-- Start --

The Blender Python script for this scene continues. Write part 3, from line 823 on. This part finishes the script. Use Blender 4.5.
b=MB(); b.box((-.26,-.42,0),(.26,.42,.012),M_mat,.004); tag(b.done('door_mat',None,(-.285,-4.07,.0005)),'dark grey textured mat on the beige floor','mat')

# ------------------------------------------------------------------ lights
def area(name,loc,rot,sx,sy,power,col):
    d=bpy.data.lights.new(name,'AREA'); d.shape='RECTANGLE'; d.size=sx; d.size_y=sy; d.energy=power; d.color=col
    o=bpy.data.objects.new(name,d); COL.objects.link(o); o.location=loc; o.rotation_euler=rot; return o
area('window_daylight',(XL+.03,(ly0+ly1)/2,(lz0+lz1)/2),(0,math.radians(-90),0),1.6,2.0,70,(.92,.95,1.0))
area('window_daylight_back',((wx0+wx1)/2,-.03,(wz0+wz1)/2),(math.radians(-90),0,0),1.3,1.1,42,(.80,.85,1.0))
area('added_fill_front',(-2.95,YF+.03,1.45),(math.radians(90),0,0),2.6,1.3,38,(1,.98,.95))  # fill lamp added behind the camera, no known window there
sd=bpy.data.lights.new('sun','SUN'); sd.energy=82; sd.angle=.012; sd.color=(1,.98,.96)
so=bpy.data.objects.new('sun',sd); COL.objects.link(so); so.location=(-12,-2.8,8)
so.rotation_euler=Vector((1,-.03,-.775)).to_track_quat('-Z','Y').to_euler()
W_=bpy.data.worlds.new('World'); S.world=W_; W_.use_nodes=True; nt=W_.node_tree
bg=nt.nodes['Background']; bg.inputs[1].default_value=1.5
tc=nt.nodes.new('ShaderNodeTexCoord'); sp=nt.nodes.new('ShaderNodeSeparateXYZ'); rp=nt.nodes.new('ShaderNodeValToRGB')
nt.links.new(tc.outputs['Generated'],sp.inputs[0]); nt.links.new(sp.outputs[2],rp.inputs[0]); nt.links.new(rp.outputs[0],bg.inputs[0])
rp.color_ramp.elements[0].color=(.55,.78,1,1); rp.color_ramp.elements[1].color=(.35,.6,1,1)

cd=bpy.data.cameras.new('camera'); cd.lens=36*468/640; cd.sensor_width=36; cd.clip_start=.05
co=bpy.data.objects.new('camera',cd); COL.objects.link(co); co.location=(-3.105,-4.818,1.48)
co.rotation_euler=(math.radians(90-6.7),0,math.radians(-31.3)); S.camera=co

-- End --

_WHAT THE EXERCISE ASKS_
Exactly as written, please reproduce the lines from the first line of the data to the line containing "the beige floor','mat')", inclusive, and nothing else.

_FINAL ANSWER_
The Blender Python script for this scene continues. Write part 3, from line 823 on. This part finishes the script. Use Blender 4.5.
b=MB(); b.box((-.26,-.42,0),(.26,.42,.012),M_mat,.004); tag(b.done('door_mat',None,(-.285,-4.07,.0005)),'dark grey textured mat on the beige floor','mat')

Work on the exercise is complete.